## Your objective
Only the lines from the one with "Generate a Blender" to the one with "col=bpy.context.scene.collection", both included, should be output, without any images.

━━━━━━━━

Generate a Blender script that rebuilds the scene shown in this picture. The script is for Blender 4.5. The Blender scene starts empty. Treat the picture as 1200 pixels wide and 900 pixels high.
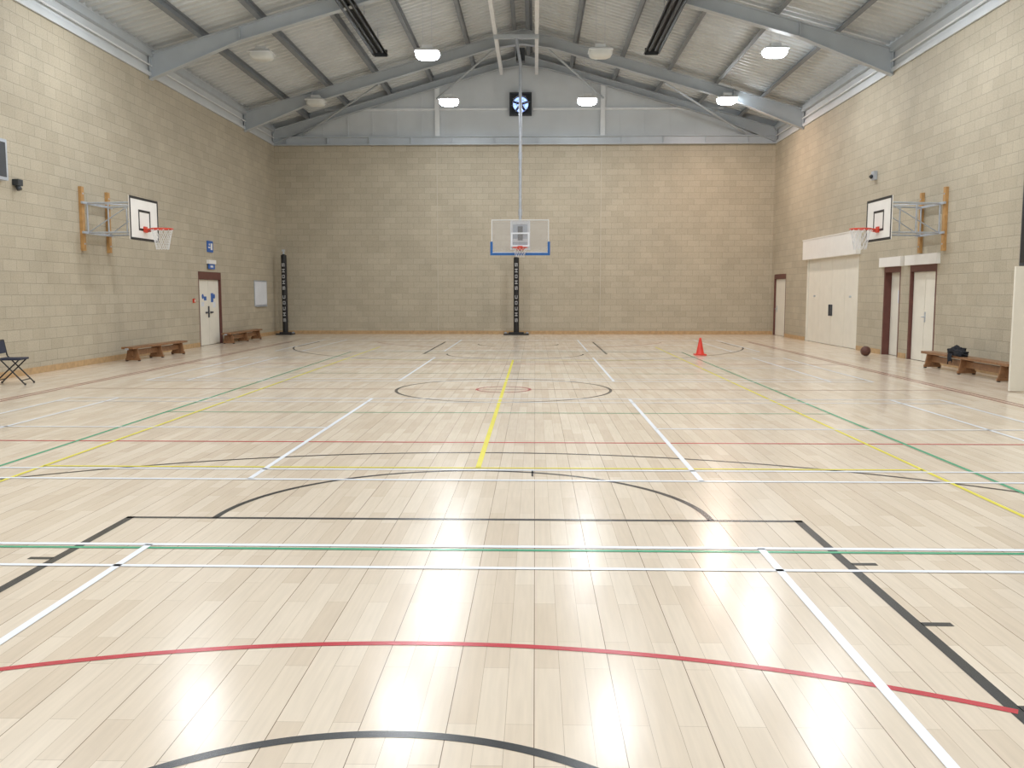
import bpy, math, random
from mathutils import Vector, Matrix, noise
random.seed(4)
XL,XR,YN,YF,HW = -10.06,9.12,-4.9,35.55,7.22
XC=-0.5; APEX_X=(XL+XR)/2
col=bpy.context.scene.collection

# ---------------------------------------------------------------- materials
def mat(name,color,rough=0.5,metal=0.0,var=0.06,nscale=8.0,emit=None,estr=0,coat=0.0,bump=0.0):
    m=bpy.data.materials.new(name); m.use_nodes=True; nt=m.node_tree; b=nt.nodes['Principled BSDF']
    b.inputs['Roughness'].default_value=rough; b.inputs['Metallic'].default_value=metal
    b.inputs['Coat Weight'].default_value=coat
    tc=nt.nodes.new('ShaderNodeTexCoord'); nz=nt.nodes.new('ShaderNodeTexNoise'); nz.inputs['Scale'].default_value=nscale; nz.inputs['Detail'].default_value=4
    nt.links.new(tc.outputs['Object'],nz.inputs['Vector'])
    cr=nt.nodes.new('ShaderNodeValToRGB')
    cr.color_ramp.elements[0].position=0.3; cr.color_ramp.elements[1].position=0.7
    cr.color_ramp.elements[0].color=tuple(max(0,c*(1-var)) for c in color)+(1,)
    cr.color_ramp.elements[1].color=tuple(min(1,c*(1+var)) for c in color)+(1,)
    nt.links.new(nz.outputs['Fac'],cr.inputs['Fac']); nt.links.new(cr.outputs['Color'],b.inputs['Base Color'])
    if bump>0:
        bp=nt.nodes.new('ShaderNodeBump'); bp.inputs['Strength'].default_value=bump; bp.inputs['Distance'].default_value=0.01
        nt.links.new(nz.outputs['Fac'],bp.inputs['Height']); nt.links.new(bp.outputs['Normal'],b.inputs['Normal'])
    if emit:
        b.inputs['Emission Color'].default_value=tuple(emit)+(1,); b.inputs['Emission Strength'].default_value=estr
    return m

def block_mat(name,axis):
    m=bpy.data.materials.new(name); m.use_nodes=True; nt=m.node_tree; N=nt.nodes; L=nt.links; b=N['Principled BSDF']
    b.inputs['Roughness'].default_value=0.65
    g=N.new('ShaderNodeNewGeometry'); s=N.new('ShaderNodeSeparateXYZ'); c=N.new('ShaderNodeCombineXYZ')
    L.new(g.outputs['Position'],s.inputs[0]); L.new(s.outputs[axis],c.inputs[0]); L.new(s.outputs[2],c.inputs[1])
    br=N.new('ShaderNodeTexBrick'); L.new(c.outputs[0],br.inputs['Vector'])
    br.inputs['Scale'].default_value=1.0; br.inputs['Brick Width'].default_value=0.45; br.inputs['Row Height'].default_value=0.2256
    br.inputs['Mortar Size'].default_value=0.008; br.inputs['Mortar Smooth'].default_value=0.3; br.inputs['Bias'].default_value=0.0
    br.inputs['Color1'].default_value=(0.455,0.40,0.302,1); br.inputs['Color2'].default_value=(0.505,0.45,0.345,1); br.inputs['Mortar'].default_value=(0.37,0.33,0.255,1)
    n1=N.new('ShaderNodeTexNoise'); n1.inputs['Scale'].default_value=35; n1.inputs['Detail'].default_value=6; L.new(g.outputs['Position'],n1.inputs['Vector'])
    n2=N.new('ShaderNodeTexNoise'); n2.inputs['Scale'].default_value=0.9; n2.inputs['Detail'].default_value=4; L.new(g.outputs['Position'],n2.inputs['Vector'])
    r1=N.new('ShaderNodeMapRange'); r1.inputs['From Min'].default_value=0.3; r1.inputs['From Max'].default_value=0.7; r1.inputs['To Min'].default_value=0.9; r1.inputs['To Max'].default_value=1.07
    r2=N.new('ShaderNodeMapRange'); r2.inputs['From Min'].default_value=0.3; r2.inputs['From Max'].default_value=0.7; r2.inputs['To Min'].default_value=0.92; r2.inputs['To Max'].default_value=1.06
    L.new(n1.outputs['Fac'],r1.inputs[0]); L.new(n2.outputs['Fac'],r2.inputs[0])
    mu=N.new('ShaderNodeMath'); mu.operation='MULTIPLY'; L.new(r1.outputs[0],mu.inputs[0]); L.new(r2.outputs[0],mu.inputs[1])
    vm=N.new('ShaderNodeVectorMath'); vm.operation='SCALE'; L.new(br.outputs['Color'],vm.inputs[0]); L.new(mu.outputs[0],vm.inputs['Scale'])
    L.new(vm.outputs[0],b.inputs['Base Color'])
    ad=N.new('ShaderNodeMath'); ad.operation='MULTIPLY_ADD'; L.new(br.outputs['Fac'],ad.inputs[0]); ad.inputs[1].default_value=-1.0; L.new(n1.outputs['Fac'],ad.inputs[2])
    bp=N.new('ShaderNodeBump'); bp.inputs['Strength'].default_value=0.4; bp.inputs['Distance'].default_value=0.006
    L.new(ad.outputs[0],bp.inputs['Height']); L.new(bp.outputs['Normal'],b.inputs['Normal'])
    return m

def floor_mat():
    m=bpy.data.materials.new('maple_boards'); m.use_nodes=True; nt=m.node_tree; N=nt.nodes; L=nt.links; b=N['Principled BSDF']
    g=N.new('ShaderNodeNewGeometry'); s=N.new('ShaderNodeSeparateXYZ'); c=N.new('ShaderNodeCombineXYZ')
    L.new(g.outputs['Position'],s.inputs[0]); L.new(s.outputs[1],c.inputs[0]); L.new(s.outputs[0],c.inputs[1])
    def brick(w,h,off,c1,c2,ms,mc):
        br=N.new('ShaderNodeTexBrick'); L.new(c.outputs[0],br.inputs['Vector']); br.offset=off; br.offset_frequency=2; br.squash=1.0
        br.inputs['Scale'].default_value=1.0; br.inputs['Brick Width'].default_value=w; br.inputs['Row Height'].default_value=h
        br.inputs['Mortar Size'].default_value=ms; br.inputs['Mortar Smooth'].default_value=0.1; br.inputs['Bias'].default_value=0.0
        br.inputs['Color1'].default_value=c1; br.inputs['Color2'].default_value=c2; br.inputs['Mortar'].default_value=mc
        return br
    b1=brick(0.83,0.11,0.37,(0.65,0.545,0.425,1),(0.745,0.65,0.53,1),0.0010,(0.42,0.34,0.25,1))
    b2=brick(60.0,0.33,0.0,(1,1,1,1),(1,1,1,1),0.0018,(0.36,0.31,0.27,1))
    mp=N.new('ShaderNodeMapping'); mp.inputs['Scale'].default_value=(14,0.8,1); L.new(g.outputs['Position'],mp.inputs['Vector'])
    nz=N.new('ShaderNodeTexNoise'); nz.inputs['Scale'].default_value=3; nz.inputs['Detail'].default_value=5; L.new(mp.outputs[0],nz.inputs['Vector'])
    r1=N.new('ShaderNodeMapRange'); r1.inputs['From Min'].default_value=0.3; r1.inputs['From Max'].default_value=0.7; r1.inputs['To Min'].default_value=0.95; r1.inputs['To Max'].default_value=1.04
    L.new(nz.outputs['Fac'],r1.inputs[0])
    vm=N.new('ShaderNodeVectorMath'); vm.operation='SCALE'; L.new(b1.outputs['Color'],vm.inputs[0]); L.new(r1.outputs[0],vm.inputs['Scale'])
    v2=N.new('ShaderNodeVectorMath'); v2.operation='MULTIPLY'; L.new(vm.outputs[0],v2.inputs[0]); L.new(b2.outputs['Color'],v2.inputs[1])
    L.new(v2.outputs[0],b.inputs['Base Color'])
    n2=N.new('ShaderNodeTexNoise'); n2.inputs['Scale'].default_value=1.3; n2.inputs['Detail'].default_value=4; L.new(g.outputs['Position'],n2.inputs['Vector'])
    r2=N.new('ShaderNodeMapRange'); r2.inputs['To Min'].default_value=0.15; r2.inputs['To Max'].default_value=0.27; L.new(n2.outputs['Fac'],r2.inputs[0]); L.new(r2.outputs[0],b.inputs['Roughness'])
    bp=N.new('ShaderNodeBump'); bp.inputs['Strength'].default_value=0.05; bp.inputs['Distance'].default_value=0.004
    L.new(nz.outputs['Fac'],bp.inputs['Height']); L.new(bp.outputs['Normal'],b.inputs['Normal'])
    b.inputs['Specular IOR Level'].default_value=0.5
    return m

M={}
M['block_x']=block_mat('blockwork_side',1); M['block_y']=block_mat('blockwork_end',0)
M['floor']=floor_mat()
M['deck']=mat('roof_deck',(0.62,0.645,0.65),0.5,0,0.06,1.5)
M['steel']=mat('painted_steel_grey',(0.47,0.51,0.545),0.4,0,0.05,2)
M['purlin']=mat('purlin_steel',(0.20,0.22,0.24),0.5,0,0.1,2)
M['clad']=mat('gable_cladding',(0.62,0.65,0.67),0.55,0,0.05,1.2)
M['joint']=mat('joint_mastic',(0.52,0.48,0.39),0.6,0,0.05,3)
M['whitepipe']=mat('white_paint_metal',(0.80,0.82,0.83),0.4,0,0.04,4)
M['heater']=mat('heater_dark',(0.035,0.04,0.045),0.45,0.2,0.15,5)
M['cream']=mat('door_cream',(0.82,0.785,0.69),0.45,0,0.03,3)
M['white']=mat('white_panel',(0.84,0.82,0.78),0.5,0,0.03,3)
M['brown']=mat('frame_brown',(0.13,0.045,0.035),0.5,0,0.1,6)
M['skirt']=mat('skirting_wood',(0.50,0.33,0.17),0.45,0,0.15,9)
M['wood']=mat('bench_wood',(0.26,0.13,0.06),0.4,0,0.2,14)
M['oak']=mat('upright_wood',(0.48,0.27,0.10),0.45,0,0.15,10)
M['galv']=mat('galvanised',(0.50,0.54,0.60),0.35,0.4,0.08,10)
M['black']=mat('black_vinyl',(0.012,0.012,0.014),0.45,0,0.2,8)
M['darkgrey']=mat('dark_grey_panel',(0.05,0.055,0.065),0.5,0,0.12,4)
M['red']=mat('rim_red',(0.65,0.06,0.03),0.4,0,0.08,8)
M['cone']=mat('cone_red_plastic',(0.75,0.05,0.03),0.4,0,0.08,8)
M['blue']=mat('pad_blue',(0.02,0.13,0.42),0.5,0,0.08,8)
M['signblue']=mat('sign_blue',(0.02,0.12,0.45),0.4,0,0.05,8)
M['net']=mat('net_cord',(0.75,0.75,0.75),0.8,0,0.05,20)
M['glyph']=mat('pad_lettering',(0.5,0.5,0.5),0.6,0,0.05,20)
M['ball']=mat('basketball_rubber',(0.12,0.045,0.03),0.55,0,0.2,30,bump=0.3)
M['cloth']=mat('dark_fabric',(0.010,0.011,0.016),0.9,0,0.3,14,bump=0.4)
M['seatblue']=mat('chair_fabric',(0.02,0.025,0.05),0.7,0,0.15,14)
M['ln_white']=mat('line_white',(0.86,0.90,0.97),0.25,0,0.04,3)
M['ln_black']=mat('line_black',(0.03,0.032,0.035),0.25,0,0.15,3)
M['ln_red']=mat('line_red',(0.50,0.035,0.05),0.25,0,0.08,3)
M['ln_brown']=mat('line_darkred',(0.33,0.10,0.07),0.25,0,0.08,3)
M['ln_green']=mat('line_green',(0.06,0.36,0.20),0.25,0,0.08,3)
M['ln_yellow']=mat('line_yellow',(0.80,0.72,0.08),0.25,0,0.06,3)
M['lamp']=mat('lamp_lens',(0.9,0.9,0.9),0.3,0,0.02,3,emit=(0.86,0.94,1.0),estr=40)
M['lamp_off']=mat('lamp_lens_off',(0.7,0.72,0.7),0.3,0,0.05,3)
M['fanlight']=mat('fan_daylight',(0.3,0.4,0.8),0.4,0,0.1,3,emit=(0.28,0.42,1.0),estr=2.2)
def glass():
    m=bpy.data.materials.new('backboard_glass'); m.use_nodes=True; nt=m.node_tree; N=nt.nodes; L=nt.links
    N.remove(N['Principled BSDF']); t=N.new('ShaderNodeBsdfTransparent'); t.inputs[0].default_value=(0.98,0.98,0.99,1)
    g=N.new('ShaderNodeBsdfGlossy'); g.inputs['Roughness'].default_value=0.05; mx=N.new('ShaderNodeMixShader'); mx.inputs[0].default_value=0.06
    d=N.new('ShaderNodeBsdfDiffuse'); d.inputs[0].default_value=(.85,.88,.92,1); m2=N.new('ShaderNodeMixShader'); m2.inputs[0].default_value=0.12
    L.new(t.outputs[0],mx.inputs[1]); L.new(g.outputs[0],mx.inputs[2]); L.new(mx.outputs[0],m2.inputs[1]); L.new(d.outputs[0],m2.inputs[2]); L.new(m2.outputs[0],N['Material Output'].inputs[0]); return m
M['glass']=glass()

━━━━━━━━

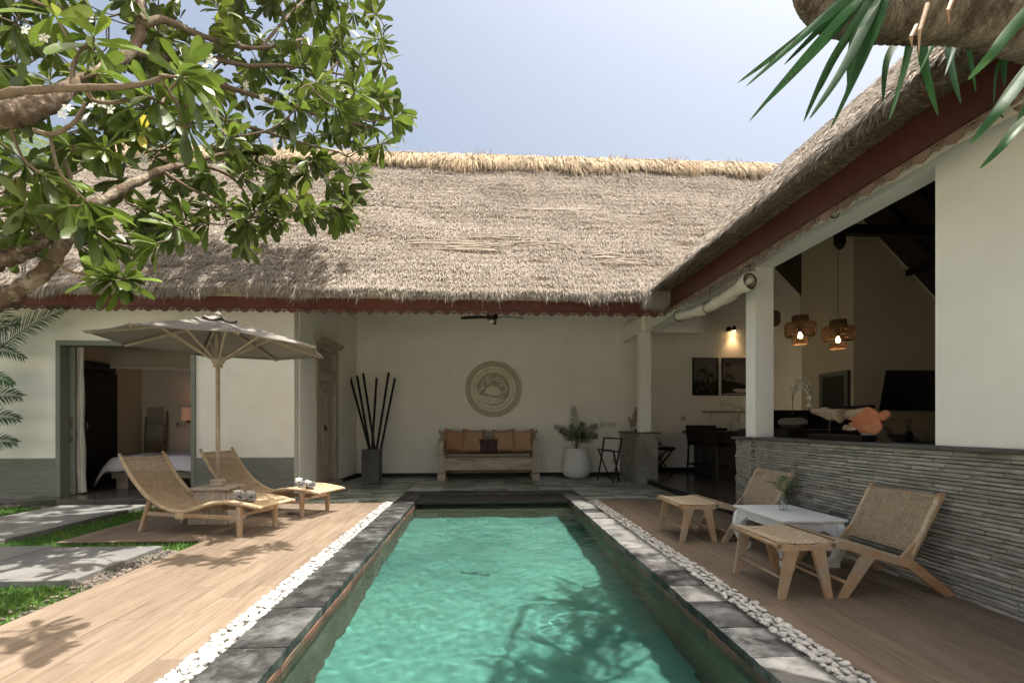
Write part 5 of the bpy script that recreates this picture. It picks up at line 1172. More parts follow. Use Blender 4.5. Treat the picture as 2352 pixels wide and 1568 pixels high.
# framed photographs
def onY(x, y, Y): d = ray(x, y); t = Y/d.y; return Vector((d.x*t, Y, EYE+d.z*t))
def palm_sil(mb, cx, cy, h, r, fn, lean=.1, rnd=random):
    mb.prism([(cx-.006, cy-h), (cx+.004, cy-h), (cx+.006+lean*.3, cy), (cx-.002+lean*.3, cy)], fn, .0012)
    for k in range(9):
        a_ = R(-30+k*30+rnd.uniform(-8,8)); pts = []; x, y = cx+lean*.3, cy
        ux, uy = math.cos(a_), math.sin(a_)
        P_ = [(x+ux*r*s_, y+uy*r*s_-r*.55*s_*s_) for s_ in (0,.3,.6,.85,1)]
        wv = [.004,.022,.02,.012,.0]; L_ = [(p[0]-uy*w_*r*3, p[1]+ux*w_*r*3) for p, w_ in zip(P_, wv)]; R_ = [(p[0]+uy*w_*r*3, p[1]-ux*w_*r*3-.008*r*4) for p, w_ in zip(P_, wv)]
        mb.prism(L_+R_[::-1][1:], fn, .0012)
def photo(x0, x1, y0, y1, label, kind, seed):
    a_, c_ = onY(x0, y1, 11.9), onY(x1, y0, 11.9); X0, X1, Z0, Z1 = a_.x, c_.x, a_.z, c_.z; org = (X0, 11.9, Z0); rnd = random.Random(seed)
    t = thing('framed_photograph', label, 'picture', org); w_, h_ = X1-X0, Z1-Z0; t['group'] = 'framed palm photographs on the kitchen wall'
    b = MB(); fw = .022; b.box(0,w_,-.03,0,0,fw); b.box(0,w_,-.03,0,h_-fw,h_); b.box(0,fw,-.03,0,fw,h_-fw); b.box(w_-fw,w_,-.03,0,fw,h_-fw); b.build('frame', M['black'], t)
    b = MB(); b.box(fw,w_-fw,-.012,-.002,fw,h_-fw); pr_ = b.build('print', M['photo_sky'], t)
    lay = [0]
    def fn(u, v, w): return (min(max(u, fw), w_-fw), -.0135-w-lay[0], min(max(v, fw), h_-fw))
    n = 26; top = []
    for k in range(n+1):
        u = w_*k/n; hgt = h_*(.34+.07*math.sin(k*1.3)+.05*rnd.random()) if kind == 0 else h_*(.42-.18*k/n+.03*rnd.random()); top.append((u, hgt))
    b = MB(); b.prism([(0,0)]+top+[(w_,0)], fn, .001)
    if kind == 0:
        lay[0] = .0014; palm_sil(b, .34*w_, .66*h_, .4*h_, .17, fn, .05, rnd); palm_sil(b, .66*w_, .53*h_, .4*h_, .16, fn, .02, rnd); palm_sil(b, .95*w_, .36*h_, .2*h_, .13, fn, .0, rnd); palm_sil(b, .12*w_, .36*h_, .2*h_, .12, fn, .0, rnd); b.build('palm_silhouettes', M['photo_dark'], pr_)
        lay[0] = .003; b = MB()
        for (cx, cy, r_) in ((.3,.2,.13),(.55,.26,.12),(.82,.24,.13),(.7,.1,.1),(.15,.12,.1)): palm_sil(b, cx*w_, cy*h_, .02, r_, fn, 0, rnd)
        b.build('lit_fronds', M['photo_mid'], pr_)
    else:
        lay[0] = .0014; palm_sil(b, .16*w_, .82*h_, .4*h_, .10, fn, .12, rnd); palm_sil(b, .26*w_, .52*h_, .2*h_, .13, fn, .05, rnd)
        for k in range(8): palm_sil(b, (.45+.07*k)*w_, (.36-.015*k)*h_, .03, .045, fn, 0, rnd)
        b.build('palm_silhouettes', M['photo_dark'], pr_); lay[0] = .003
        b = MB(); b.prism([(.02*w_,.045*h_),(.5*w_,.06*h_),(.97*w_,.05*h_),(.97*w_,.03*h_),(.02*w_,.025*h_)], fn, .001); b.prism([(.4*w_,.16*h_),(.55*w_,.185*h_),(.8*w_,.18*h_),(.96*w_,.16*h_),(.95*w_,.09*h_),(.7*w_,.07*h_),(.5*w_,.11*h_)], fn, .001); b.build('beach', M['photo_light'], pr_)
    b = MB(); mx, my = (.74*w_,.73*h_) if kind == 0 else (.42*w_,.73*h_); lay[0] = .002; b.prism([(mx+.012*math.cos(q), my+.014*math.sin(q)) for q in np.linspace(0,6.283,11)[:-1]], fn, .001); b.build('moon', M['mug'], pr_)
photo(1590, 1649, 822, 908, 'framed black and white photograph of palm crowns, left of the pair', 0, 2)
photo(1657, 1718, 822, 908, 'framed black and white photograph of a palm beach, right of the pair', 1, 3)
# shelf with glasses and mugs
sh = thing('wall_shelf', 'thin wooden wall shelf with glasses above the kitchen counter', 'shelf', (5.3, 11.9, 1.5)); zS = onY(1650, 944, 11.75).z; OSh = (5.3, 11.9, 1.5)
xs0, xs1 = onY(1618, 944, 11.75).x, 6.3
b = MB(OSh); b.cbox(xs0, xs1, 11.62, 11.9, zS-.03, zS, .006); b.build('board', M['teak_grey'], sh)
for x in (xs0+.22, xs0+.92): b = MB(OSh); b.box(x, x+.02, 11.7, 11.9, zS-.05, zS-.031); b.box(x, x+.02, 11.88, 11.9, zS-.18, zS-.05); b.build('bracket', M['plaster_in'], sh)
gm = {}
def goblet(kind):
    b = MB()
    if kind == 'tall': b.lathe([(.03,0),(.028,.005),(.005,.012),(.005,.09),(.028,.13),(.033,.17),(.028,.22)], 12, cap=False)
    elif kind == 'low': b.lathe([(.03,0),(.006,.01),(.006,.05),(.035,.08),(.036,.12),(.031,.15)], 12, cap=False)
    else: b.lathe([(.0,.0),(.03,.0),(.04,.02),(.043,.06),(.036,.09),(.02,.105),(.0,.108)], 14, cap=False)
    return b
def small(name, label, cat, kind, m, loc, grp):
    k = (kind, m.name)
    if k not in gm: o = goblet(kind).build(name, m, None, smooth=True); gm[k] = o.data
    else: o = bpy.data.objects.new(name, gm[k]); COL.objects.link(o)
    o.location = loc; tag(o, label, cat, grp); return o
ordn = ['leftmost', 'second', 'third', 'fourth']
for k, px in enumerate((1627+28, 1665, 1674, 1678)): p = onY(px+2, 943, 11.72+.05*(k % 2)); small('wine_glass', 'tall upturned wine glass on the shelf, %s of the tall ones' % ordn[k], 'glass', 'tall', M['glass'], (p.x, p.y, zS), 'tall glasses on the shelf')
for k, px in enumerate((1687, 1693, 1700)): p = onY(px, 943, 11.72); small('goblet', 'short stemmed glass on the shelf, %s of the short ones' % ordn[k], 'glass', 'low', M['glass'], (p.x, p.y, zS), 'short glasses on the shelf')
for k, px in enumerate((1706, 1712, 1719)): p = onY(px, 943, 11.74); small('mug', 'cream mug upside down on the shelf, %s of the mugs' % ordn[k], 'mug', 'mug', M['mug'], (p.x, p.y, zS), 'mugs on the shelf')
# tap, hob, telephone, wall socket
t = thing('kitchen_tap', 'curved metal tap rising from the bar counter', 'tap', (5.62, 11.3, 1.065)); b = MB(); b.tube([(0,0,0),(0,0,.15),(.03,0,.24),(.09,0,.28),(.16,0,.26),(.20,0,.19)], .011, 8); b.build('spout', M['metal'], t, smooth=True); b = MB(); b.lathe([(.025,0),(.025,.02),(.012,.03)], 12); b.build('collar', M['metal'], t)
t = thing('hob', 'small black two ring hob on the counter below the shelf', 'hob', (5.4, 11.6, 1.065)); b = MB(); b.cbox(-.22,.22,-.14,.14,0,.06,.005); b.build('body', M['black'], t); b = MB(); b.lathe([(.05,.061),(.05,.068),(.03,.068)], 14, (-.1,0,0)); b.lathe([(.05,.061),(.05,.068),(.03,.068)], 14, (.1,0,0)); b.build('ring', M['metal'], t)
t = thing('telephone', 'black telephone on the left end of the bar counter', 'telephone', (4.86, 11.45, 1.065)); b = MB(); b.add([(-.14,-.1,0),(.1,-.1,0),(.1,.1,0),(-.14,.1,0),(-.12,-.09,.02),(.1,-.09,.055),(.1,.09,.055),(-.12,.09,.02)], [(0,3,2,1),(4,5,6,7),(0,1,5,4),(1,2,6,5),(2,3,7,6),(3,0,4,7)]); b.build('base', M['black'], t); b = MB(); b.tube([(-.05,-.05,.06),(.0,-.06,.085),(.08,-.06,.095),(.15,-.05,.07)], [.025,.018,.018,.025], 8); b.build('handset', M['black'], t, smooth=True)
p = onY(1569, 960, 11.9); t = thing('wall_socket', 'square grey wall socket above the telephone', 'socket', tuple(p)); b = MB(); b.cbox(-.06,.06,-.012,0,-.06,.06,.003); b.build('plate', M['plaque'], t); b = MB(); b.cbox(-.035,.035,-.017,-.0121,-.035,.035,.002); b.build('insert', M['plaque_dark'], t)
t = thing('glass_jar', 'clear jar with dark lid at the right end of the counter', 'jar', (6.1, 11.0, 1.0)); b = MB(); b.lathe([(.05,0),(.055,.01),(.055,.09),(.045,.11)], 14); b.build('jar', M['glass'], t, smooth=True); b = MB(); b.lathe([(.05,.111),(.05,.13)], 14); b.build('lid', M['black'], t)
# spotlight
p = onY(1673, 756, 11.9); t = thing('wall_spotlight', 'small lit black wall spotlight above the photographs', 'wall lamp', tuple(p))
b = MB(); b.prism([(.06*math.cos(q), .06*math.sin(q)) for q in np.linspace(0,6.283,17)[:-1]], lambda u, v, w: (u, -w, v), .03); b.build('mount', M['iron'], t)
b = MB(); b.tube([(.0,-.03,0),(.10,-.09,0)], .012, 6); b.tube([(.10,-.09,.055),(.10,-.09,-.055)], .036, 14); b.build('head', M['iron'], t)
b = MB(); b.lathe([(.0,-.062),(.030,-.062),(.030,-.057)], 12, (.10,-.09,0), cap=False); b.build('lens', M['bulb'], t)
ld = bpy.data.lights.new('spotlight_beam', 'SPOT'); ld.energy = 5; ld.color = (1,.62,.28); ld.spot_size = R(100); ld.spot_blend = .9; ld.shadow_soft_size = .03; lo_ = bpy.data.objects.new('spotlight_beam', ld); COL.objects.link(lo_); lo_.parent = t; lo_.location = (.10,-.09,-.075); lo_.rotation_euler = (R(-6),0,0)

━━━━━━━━

## Output for this exercise
Generate a Blender script that rebuilds the scene shown in this picture. The script is for Blender 4.5. The Blender scene starts empty. Treat the picture as 1200 pixels wide and 900 pixels high.
import bpy, math, random
from mathutils import Vector, Matrix, noise
random.seed(4)
XL,XR,YN,YF,HW = -10.06,9.12,-4.9,35.55,7.22
XC=-0.5; APEX_X=(XL+XR)/2
col=bpy.context.scene.collection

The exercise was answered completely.